Rick Warren Russell Moore
Screengrab via YouTube @Christianity Today

Rick Warren peeled back the curtain on why he believes it is biblical for women to serve as pastors and elders in the church this week (Mar. 8) while speaking with Russell Moore on “The Russell Moore Show” podcast.

At last month’s Southern Baptist Convention (SBC) Executive Meeting that took place on February 21 in Nashville, Tennessee, Executive Committee (EC) chairman Jared Wellman announced that five churches had been deemed “not in friendly cooperation with the Convention due to the churches continuing to have a female functioning in the office of pastor.”

One of those churches was Saddleback Church, which was founded and led by Warren for 43 years, until he handed over the lead pastoring role to Andy Wood and his wife Stacie (Echo.Church).

RELATED: Saddleback Church Kicked out of SBC Over Female Pastors 

Last October Wood told Baptist Press that his wife, who has taught during Saddleback Church’s Sunday morning worship services, will continue as one of their teaching pastors. “Stacie and I are grateful to be called to serve at Saddleback Church,” he said. “We are not co-pastors, but rather have unique roles on staff.
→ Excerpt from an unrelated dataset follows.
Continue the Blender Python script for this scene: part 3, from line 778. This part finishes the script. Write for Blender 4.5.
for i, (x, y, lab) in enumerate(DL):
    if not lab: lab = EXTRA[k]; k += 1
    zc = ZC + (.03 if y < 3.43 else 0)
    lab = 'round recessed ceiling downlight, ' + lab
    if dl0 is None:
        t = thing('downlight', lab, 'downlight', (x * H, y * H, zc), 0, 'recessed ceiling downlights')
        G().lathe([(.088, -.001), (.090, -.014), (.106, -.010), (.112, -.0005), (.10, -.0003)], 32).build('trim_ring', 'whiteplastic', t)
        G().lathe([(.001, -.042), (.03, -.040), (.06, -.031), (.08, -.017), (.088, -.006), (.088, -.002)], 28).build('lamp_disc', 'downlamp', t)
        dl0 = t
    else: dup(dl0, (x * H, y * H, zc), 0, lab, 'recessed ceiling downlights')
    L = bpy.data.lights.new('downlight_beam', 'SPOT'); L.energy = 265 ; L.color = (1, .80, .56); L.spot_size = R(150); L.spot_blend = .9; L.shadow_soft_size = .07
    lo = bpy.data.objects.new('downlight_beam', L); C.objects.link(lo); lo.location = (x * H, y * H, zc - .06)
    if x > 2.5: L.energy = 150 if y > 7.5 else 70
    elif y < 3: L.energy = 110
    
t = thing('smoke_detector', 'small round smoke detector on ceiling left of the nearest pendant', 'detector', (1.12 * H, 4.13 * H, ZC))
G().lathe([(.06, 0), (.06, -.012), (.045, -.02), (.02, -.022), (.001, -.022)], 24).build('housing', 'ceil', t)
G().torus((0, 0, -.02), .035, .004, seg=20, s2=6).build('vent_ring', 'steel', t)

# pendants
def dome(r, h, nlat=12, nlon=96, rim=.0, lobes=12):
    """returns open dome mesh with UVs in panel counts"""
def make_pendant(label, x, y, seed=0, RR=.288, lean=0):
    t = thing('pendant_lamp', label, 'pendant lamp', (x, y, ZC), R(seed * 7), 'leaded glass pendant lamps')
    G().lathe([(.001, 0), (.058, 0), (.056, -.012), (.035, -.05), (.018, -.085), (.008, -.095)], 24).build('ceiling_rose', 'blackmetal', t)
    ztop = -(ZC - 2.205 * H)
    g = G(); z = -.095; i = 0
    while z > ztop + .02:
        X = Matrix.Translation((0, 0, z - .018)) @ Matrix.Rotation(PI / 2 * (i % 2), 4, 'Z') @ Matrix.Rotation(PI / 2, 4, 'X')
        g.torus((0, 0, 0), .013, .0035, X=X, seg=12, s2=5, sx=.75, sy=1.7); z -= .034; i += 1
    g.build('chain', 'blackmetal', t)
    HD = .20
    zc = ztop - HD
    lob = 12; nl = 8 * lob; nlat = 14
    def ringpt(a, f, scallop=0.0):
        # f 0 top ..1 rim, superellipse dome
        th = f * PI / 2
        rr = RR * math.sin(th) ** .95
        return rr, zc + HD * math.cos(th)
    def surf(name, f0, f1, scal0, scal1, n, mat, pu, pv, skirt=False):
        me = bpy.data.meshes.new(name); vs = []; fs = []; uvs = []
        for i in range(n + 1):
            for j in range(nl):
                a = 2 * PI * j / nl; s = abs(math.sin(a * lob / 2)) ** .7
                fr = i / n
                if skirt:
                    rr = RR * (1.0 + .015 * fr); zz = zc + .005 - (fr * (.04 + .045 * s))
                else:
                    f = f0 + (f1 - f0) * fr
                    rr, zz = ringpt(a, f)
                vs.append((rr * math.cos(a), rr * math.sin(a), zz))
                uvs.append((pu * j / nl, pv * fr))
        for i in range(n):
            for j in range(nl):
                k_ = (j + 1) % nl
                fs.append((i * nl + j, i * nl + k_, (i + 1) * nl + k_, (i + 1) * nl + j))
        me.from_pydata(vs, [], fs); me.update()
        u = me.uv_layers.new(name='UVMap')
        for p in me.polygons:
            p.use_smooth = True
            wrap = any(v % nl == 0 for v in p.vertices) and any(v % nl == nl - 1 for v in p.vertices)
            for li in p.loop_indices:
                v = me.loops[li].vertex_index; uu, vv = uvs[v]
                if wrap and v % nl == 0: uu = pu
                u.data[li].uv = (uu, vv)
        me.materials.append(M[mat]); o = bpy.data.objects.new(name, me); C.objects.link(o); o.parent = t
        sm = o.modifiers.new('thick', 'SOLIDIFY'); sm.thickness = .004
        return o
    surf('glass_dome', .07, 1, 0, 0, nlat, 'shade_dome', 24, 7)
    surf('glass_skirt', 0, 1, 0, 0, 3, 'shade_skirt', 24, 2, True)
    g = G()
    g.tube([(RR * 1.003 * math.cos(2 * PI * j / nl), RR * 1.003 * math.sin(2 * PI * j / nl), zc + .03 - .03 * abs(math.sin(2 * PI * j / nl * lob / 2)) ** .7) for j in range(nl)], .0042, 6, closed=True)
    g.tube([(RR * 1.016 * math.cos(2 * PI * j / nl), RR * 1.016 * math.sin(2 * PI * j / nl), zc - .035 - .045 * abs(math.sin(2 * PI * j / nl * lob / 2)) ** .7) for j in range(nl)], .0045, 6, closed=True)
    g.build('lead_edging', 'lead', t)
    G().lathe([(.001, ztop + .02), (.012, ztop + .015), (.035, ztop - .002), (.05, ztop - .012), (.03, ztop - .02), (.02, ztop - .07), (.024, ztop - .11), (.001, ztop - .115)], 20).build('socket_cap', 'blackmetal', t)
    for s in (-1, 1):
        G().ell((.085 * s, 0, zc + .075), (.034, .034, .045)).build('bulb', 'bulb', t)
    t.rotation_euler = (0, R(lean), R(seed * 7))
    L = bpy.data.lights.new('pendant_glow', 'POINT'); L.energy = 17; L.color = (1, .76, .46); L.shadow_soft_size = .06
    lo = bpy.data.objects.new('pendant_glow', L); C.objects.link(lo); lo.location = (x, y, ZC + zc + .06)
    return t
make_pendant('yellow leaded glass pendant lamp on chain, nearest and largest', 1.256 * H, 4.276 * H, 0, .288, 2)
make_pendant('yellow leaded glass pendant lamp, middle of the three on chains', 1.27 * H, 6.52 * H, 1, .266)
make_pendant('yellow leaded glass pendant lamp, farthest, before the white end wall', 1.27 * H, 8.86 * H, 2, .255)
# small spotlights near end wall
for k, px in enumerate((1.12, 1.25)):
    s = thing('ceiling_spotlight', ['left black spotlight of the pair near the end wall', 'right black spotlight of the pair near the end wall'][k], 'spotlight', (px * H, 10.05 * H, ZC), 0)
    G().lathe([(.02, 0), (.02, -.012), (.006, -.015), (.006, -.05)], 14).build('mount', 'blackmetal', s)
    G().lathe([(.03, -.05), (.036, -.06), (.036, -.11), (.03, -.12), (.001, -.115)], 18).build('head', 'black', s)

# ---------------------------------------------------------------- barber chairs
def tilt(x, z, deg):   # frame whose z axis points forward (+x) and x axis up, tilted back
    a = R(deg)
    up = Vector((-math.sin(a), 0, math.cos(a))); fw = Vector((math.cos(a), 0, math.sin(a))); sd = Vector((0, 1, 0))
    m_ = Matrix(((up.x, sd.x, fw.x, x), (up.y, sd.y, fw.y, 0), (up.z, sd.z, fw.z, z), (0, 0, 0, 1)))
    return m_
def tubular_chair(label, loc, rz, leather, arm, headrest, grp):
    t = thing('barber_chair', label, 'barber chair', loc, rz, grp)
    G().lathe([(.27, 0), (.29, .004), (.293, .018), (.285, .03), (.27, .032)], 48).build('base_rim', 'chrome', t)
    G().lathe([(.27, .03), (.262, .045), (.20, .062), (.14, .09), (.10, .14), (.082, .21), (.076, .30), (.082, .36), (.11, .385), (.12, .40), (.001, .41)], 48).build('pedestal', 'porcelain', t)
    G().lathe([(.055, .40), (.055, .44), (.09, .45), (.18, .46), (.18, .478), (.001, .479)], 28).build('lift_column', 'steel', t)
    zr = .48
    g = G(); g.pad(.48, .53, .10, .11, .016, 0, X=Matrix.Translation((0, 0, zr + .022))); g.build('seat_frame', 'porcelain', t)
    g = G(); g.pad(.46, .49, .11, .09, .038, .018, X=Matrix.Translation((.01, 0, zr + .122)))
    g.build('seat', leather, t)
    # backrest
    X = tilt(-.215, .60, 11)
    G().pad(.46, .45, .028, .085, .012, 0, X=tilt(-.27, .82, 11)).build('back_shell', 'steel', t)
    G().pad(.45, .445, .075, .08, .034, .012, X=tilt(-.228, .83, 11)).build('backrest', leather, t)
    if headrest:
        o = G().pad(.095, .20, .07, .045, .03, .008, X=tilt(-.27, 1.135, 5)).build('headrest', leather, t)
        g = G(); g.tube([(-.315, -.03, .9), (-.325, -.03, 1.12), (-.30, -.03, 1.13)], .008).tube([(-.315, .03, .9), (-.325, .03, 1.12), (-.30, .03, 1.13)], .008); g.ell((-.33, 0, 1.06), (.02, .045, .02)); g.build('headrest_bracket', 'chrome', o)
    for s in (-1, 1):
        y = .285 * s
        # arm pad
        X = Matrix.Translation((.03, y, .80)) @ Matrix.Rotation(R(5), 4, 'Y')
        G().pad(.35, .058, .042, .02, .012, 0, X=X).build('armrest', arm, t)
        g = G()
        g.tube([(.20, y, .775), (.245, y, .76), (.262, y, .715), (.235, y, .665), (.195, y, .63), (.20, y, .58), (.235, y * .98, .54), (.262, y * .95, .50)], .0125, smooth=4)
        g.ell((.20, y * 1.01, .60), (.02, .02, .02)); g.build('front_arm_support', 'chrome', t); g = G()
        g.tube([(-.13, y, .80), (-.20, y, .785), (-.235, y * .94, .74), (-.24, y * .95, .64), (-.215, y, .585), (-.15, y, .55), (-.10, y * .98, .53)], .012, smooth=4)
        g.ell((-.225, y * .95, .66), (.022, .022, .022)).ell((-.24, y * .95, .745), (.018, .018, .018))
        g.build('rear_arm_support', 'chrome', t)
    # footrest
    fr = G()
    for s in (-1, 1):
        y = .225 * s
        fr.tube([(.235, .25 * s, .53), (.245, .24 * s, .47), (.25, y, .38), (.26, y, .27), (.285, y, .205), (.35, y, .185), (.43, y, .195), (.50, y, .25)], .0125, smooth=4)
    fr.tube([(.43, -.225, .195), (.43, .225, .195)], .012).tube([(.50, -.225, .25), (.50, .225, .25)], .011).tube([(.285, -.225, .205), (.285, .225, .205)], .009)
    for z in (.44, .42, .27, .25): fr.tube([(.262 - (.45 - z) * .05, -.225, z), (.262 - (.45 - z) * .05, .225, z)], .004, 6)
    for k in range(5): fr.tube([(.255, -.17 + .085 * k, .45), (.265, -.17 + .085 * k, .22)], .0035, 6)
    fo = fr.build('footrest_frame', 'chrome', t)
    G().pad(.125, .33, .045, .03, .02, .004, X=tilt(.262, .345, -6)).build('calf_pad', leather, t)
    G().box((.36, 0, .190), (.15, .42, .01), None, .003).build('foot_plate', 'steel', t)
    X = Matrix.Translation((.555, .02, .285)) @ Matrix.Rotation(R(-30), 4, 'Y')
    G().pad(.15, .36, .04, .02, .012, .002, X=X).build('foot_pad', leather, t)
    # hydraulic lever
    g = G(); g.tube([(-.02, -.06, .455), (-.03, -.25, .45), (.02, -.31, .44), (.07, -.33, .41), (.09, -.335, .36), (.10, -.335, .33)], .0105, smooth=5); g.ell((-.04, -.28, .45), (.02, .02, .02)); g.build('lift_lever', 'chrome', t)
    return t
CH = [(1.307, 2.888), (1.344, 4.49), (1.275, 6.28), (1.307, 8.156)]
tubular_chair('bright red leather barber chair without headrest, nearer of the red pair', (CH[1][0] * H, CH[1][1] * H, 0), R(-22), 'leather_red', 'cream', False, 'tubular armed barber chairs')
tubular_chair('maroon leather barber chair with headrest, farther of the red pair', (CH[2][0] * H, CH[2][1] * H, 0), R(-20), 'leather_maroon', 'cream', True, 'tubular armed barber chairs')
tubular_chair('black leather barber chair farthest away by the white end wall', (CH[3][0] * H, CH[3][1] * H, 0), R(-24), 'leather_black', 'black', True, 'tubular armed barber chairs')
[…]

I’m serving as the lead pastor and one of our Saddleback overseers while Stacie is serving as one of our teaching pastors.”
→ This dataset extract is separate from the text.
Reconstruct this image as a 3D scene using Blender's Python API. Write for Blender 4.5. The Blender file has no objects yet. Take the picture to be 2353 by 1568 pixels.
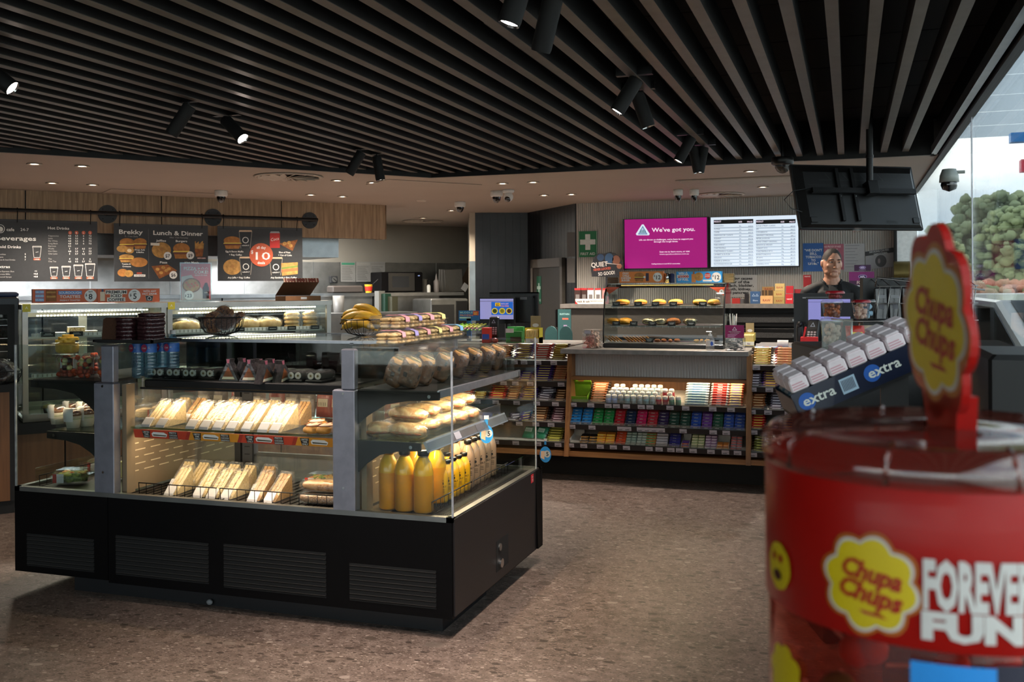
import bpy, bmesh, math, random
from mathutils import Matrix, Vector, noise
R = math.radians
PI = math.pi
SC = bpy.context.scene
COL = SC.collection
random.seed(7)

# ---------------------------------------------------------------- camera, world, exposure
F, CX, CY, EYE = 2288.0, 1176.5, 660.0, 1.5          # focal length and principal point in pixels of 2353 x 1568
YAW, ROLL = math.atan(776 / 2288), R(0.4)
ca, sa = math.cos(YAW), math.sin(YAW)
cam_d = bpy.data.cameras.new('camera')
cam = bpy.data.objects.new('camera', cam_d)
COL.objects.link(cam)
cam_d.sensor_width = 36.0
cam_d.lens = 36.0 * F / 2353
cam_d.shift_y = (CY - 784) / 2353
cam_d.clip_start = 0.05
cam_d.clip_end = 400
cam.matrix_world = Matrix.Translation((0, 0, EYE)) @ Matrix.Rotation(YAW, 4, 'Z') @ Matrix.Rotation(PI / 2, 4, 'X') @ Matrix.Rotation(-ROLL, 4, 'Z')
cam_d.dof.use_dof = True
cam_d.dof.focus_distance = 5.6
cam_d.dof.aperture_fstop = 8.5
SC.camera = cam
SC.view_settings.view_transform = 'Standard'
SC.view_settings.look = 'None'
SC.view_settings.exposure = 0.7
SC.view_settings.gamma = 1.0
SC.view_settings.use_curve_mapping = False
cy = SC.cycles
cy.max_bounces = 8
cy.diffuse_bounces = 4
cy.glossy_bounces = 4
cy.transmission_bounces = 6
cy.transparent_max_bounces = 48
cy.sample_clamp_indirect = 4.0
cy.caustics_reflective = False
cy.caustics_refractive = False
cy.use_denoising = True
cy.use_adaptive_sampling = True

def srgb(h):
 if isinstance(h, str):
  h = h.lstrip('#')
  c = [int(h[i:i + 2], 16) / 255 for i in (0, 2, 4)]
 else:
  c = [x / 255 for x in h]
 return tuple((x / 12.92 if x <= .04045 else ((x + .055) / 1.055) ** 2.4) for x in c) + (1.0,)

W = bpy.data.worlds.new('sky')
SC.world = W
W.use_nodes = True
nt = W.node_tree
nt.nodes.clear()
o_ = nt.nodes.new('ShaderNodeOutputWorld')
bg = nt.nodes.new('ShaderNodeBackground')
tc = nt.nodes.new('ShaderNodeTexCoord')
mp = nt.nodes.new('ShaderNodeMapping')
mp.inputs['Scale'].default_value = (1.0, 1.0, 3.2)
mp.inputs['Location'].default_value = (0.7, 0.2, 0.3)
nz = nt.nodes.new('ShaderNodeTexNoise')
nz.inputs['Scale'].default_value = 2.3
nz.inputs['Detail'].default_value = 5
cr = nt.nodes.new('ShaderNodeValToRGB')
cr.color_ramp.elements[0].position = .40
cr.color_ramp.elements[0].color = (.36, .44, .55, 1)
cr.color_ramp.elements[1].position = .62
cr.color_ramp.elements[1].color = (1, 1, 1, 1)
for a_, b_ in ((tc.outputs['Generated'], mp.inputs[0]), (mp.outputs[0], nz.inputs[0]), (nz.outputs[0], cr.inputs[0]), (cr.outputs[0], bg.inputs[0]), (bg.outputs[0], o_.inputs[0])):
 nt.links.new(a_, b_)
bg.inputs[1].default_value = 2.6

# ---------------------------------------------------------------- pixel -> point on a known plane
def ray(u, v):
 x, y = (u - CX) / F, -(v - CY) / F
 x, y = x * math.cos(ROLL) + y * math.sin(ROLL), -x * math.sin(ROLL) + y * math.cos(ROLL)
 return Vector((-sa + ca * x, ca + sa * x, y))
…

Stacie’s teaching on Sunday mornings and holding the title of “pastor” is a practice that many SBC leaders say is in contradiction of the denomination’s statement of faith (Baptist Faith & Message 2000) which states, “[The church’s] scriptural officers are pastors and deacons. While both men and women are gifted for service in the church, the office of pastor is limited to men as qualified by Scripture.”

As Moore introduced Warren to his podcast audience, the former pastor of the recently disaffiliated SBC Saddleback Church joked, “Well, I’m ready to join in the former Southern Baptist support group with Beth Moore, with Russell Moore and a few others. This last week I got kicked out.”
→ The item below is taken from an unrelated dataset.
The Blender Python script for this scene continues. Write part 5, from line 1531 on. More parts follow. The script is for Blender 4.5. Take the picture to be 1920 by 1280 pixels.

Warren shared that he wasn’t surprised at Saddleback Church’s removal from the SBC because of the back in forth regarding what is an independent, autonomous church in the SBC—especially when it comes to sexual abuse in an SBC church versus women leadership in an SBC church.

“It’s not an accident that the same voices that said, ‘We cannot protect women from abuse, because of the autonomy of the local church’ are the same voices that are saying, ‘But we can prevent them from being called pastors in the autonomy of the local church.’ So the autonomy only matters if it’s convenient for you. In other words, they clearly think we have a say in your church over staff titles. But it was it was a misnomer to say, ‘Well, we’re not responsible for this abuse that’s going on because they’re all independent, autonomous churches.’ Nonsense.”

RELATED: Rick Warren Surprises SBC Messengers at Annual Meeting; Reads ‘Love Letter’ in Wake of Disfellowshipping Controversy 

Moore asked Warren how he’d explain Saddleback Church having women pastors in regard to many in the SBC believing that the Baptist Faith & Message 2000 says the office of pastor has to be held by qualified men of Scripture.

“Everybody in the SBC believes in the inerrancy of Scripture,” Warren answered. “Now we’re talking about difference of interpretation. Those particular passages from Titus Timothy and Corinthians have hundreds, literally hundreds, of interpretations.”

Warren continued, saying the SBC “should be able to expel people over sin, racism, sexual abuse, other sexual sins, things like that. But this over women. We can disagree? Over the atonement? We can disagree over election and we can disagree over dispensationalism. We can disagree over second coming. We can disagree over the nature of sin, but we can’t disagree over what you name your staff?”

Warren described the difference between a conservative Baptist and a fundamentalist Baptist by saying he believes in the inerrancy of Scripture but doesn’t “believe in the inerrancy of your interpretation”—nor of his he said for that matter, “which is why I have to say I could be wrong.”

“We have to approach Scripture humbly, saying, I could be wrong,” Warren said. “I know that you’ll never hear fundamentalists say, I could be wrong. A conservative Baptist believes in the inerrancy of Scripture. A fundamentalist Baptist believes in the inerrancy of their interpretation.”